Whether you're a first-time homebuyer or a seasoned participant in real estate transactions, the terminology used by your agent can sometimes feel unfamiliar. Agents may inadvertently use industry jargon without providing explanations, leaving you scratching your head. To ensure clarity, here are 15 fundamental definitions of terms your agent is likely to use during your home buying journey:

 

Appraisal: A report prepared by a qualified third party estimating the value of the property. It serves the buyer and their lender by ensuring the property's value aligns with the purchase price.

 

Association Fee / HOA Fee: Monthly fees, in addition to your mortgage, required by certain housing communities like condos and townhomes. These fees cover the maintenance of common areas and amenities.

 

Closing Disclosure / CD: A standardized form itemizing all costs, fees, and fund distributions involved in the transaction between buyer and seller.

 

Closing Costs: Expenses incurred by both buyers and sellers in addition to the home's purchase price.

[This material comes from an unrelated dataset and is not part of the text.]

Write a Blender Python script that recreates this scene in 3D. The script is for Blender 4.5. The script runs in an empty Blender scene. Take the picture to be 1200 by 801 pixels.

This includes fees for obtaining a new loan for the buyer and commissions for real estate agents for the seller.

 

Collateral: Valuable assets, such as your home, held to ensure repayment of a mortgage or loan.

 

Comparables: Recently sold homes in the area with similar features, used to estimate the value of homes in the vicinity.

 

Contingencies: Conditions that must be met, such as home inspection or loan approval, within a specified timeframe. Failure to satisfy contingencies may result in contract cancellation.

 

Counteroffer: The seller's response to the buyer's offer.

 

Earnest Money: Deposit submitted by the buyer to the seller upon making an offer. Held in trust by a third party, it demonstrates the buyer's seriousness about purchasing the property.

 

Escrow: Funds, like earnest money, held by a third party until the transaction is completed. It also refers to the period from contract acceptance to home sale completion.

 

Principal: The initial amount borrowed in a loan, exclusive of interest charges.

 

REO (Real Estate Owned): Properties foreclosed by financial institutions like banks, which now own them.

 

Short Sale: A situation where the seller's lender agrees to accept an offer for less than the mortgage amount owed.

 

Title: Legal documentation confirming ownership of the property, including ownership history and transfers, often referred to as a Title Deed.

 

Underwriting: The evaluation process for potential homebuyers' financial ability to secure and repay a loan. It involves credit checks and property appraisals.

 

Understanding these fundamental real estate terms will empower you throughout the home-buying process, ensuring clarity and informed decision-making.